We shouldn't be afraid to allow others to make decisions about how to live their own lives.

In reading the comments, I failed to see any mention of what vouchers and school choice would mean for rural school districts. I agree that the current system is not ideal, but I have not seen a solution that benefits all of our nation’s students.
A voucher for private schools seems almost humorous to me as the nearest private school is over two hours away. Then we have school choice. In this area, most towns are twenty or more miles away and they offer similar curriculum. In reality there is little choice for our students. They must be educated here.
I am appalled by the proponents for vouchers who insinuate that schools will work harder when students have a choice. We struggle with antiquated technology, dilapidated buildings, limited staff, and low SES. It is our schools and students that need assistance, not exit strategies. In my estimation, the voucher issue is just a method of deepening the division in America, not overhauling the system.


I agree with the statement about poor parents should be allowed to use vouchers for their child.

On the other hand, I believe that vouchers should be distributed equally to high achievers and low achievers.

Thus, this resulted in equality among the selection process of students who would like to attend private schools.

Educators will have incentive to open schools in rural communities once voucher $ is available.

I don't think we need government involved in public school administration at all. We can still support the American dream by having public financing of education. The government can continue to allocate x dollars per student, but each family will have discretion as to how that money is spent.

This is from a column written by Walter Williams, a professor at George Mason University. I think it explains in simple terms why choice is best.


"I like the Lexus LS 460. I also like Dell computers. Many other people have a different set of preferences.
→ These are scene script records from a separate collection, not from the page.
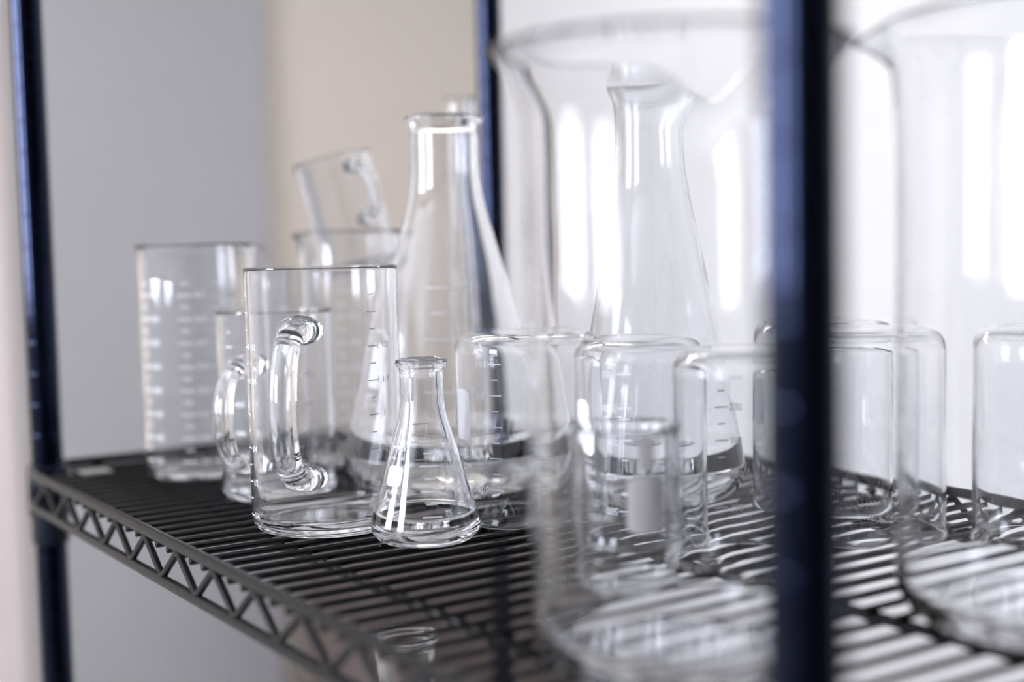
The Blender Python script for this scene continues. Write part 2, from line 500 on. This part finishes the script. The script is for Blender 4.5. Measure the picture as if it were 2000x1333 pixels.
def handled_mug(label, x, y, r, h, left, scale_left, hz, loc_z=0.0, rot=(0, 0, 0), labels=('1/4', '1/2', '3/4', '1', '1 1/4', '1 1/2'), rad=0.0078, out=0.036):
    prof = beaker_profile(r, h, t=0.0022, flare=0.0004, neck=0.004, corner=0.009, base=0.0060)
    t = vessel('handled_glass_beaker', label, 'beaker', (x, y, loc_z), prof, 128, rot=rot)
    obj('handle', handle_bm(r - .0004, hz[0], hz[1], out, face_angle(x, y, left), rad, prof), M_GLASS, t)
    for sl in scale_left:
        p = scale_print(prof, face_angle(x, y, sl), h * .07, h * .90, 2 * len(labels) + 1, labels, 0.0058, 0.0075, 0.0007)
        p.build('printed_scale', t)
    return t

# large handled measuring beaker, in focus
handled_mug('large glass measuring beaker with curved handle facing front, sharply in focus beside the small flask', 0.0880, -0.3455, .0492, .1686, 17, (76, -38), (.040, .131), rad=.0086)
# its smaller neighbour
handled_mug('smaller handled glass beaker half hidden behind the large measuring beaker, handle at its left', 0.1085, -0.2226, .0422, .1359, 29, (50, -20), (.030, .100), labels=('100', '200', '300', '400', '500'), rad=.0072, out=.034)
# tall graduated beaker at the back left
bp = beaker_profile(.0448, .1847, t=.002, flare=.0028, neck=.010)
t = vessel('tall_glass_beaker', 'tall graduated glass beaker standing alone at the far left end of the shelf', 'beaker', (.0992, -.0925, 0), bp,
           fn=spout_fn(.1847, face_angle(.0992, -.0925, -100), .009))
for a in (62, 12, -20): scale_print(bp, face_angle(.0992, -.0925, a), .016, .155, 15, ('50', '100', '150', '200', '250', '300', '350', '400'), .0065, .012, .0009).build('printed_scale', t)

# vessel at the back holding a tilted beaker
LX, LY = .2249, -.1166
lp = beaker_profile(.0432, .193, t=.002, flare=.0022, neck=.010)
t = vessel('tall_glass_beaker', 'tall graduated glass beaker at the back with a tilted beaker stuck in its mouth', 'beaker', (LX, LY, 0), lp, fn=spout_fn(.193, face_angle(LX, LY, 60), .008))
for a in (8, -34): scale_print(lp, face_angle(LX, LY, a), .020, .155, 13, ('100', '200', '300', '400', '500', '600', '700'), .0065, .012, .0009).build('printed_scale', t)
# tilted beaker: leans to the photographer's left
ln = Vector((-math.cos(yaw), math.sin(yaw), 0))
ax = Vector((0, 0, 1)).cross(ln)
q = Matrix.Rotation(math.radians(13.5), 4, ax)
tp = beaker_profile(.0318, .098, t=.002, flare=.0012, neck=.006, corner=.008, base=.004)
t = vessel('handled_glass_beaker', 'small glass beaker tilted to the left in the mouth of the tall back beaker', 'beaker', (0, 0, 0), tp, 96)
obj('handle', handle_bm(.0314, .042, .086, .022, face_angle(LX, LY, -30), .0055, tp), M_GLASS, t)
t.rotation_euler = q.to_euler(); t.location = (LX - ln.x * .0095, LY - ln.y * .0095, .158)

# erlenmeyers
def erlenmeyer(label, x, y, z, rb, h, zn, rn, rl, t_, corner, patch, scale, lip=.006):
    pr = flask_profile(rb, h, zn, rn, rl, t_, corner, base=.0048, lip=lip)
    t = vessel('erlenmeyer_flask', label, 'flask', (x, y, z), pr, 112)
    if patch:
        left, u, v0, v1, lines = patch
        a = face_angle(x, y, left)
        p = Print(pr, a); p.patch(-u, u, v0, v1, min(u, (v1 - v0) / 2) * .42); p.build('label_patch', t)
        for s, size, v in lines:
            p = Print(pr, a); p.text(s, size, v); p.build('lettering', t)
    for left, z0, z1, n, labels, size, wide in scale:
        scale_print(pr, face_angle(x, y, left), z0, z1, n, labels, size, wide, .0007 if rb < .05 else .001).build('printed_scale', t)
    return t
erlenmeyer('small glass erlenmeyer flask in front, sharply in focus, with an oval white patch', .1158, -.4240, 0, .0338, .1123, .082, .0134, .0163, .0015, .0105,
           (47, .0062, .0372, .0490, (('PYREX', .0042, .0590), ('No. 4980', .0028, .0535), ('STOPPER', .0026, .0335), ('No. 5', .0026, .0292))),
           ((-8, .020, .064, 6, ('50', '75', '100', '125'), .0050, .012), (168, .022, .070, 4, ('50', '75', '100'), .0060, .014)), lip=.0048)
erlenmeyer('tall glass erlenmeyer flask with a long neck behind the handled measuring beaker', .2315, -.2640, 0, .0810, .2762, .222, .0256, .0292, .0022, .022,
           (52, .0105, .078, .110, (('PYREX', .006, .118), ('2000 mL', .005, .072), ('No. 4980', .004, .066))),
           ((8, .040, .150, 6, ('600', '1000', '1400', '1800'), .0075, .020),))
erlenmeyer('tall glass erlenmeyer flask behind the upturned beakers, seen through the big foreground beaker', .3220, -.3920, 0, .0720, .2750, .224, .0275, .031, .0022, .020,
           None, ())
# cylinder behind the tall flask
gp = beaker_profile(.0125, .300, t=.0015, flare=.0015, neck=.006, corner=.003)
t = vessel('graduated_cylinder', 'narrow glass graduated cylinder whose mouth shows just above the tall flask', 'cylinder', (.333, -.123, .006), gp, 48)
obj('foot', lathe_bm([(0, -.006), (.030, -.006), (.032, -.0045), (.030, -.002), (.012, .0008), (0, .0011)], 48), M_GLASS, t)
scale_print(gp, face_angle(.333, -.123, 0), .04, .25, 20, (), .004, .008).build('printed_scale', t)

# row of upturned 600 ml beakers
def upturned(label, x, y, r, h, spout_left, patch_left, scale_left, num='600'):
    pr = beaker_profile(r, h, t=.0019, flare=.0025, neck=.009, corner=.0115, base=.003)
    # turned over about the x axis: local angle a appears at world angle -a
    la = lambda d: -face_angle(x, y, d)
    t = empty('upturned_glass_beaker', (x, y, h + .0004), (PI, 0, 0)); tag(t, label, 'beaker', 'upturned glass beakers resting on their rims')
    obj('glass_body', lathe_bm(pr, 112, fn=spout_fn(h, la(spout_left), .009, .20, .02, .65)), M_GLASS, t)
    p = Print(pr, la(patch_left)); p.patch(-.0085, .0085, .035, .068, .004); p.build('label_patch', t)
    for body, size, v in (('PYREX', .0062, .0765), (num + ' mL', .0062, .0845), ('No. 1000', .003, .0715)):
        p = Print(pr, la(patch_left)); p.text(body, size, v); p.build('lettering', t)
    if scale_left is not None: scale_print(pr, la(scale_left), .018, .098, 8, ('100', '200', '300', '400', '500'), .0062, .009, .0008).build('printed_scale', t)
    return t
upturned('upturned 600 mL glass beaker nearest the small flask, white patch at its left edge', .2041, -.4040, .0448, .1229, -14, 62, 24)
upturned('upturned glass beaker, second from the left in the row of upturned beakers', .2199, -.5010, .0436, .1227, -30, 58, 10)
upturned('upturned glass beaker just left of the near black post, third in the upturned row', .2300, -.5930, .0436, .1208, 25, -120, 158, '500')
upturned('upturned glass beaker directly behind the near black post, beyond the front upturned row', .3880, -.5000, .0436, .1242, 20, 60, 160, '500')
upturned('upturned glass beaker just right of the near black post, between the two big beakers', .3330, -.5800, .0436, .1250, -20, 140, None, '500')
upturned('upturned glass beaker at the far right edge of the picture', .3960, -.6600, .0414, .1263, 40, 175, None, '400')

# small labelled beaker inside the view of the foreground jar
sp = beaker_profile(.0286, .0880, t=.0016, flare=.002, neck=.007, corner=.007)
SX, SY = .1325, -.6000
t = vessel('small_glass_beaker', 'small upright glass beaker with a cream rounded patch, blurred behind the big foreground beaker', 'beaker', (SX, SY, 0), sp, 96, fn=spout_fn(.088, face_angle(SX, SY, 70), .006))
a = face_angle(SX, SY, -24)
p = Print(sp, a); p.patch(-.0105, .0105, .037, .066, .0045); p.build('label_patch', t, M_CREAM)
p = Print(sp, a); p.patch(-.0042, .0042, .068, .084, .001); p.build('label_strip', t, M_CREAM)
scale_print(sp, face_angle(SX, SY, 30), .015, .060, 6, ('20', '40', '60', '80'), .004, .008).build('printed_scale', t)

# two big foreground jars
def jar(label, x, y, r, h, flare, neck, sl, amp):
    pr = beaker_profile(r, h, t=.0023, flare=flare, neck=neck, corner=.016, base=.005)
    return vessel('large_glass_beaker', label, 'beaker', (x, y, 0), pr, 128, fn=spout_fn(h, face_angle(x, y, sl), amp, .20, .03, .75))
jar('very large blurred glass beaker in the foreground, just left of the near black post', .0834, -.7010, .0628, .2640, .0150, .030, 180 + 12, .020)
jar('very large blurred glass beaker cut off by the right edge of the picture', .2740, -.7680, .0840, .2805, .0080, .020, 75, .013)

# flask on the lower shelf
erlenmeyer('tall glass flask on the lower shelf, its neck showing through the truss edge', .170, -.293, LOW, .0650, .2350, .185, .0210, .0245, .0020, .018, None, ())
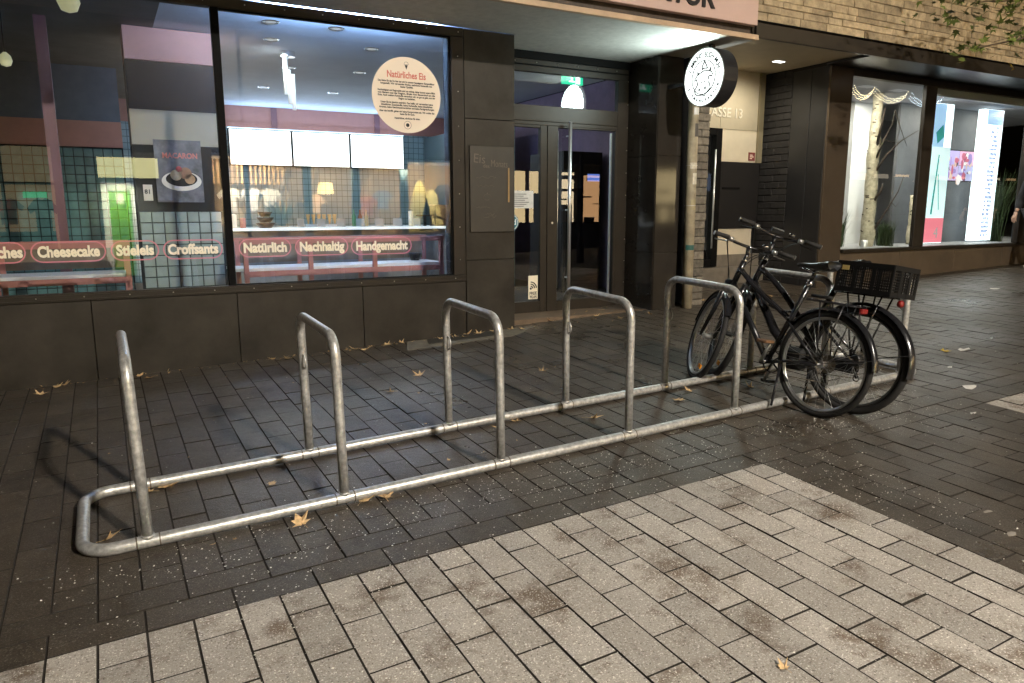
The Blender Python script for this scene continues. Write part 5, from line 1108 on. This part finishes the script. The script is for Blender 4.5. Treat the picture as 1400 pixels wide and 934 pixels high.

Some might prefer a Cadillac and an HP computer while others prefer a Chrysler and IBM computer. With these strong preferences for particular cars and computers, we never see people arguing or fighting in an effort to impose their preferences for cars and computers on other people. There's car and computer peace. Why? You buy the car and computer that you want; I do likewise and we remain friends.


There's absolutely no reason for car and computer choices to remain peaceful. Suppose our car and computer choices were made in the political arena through representative democracy or through a plebiscite where majority ruled. We would decide collectively whether our cars would be Lexuses or Cadillacs or Chryslers. We also would decide collectively whether our computer would be a Dell or HP or IBM computer.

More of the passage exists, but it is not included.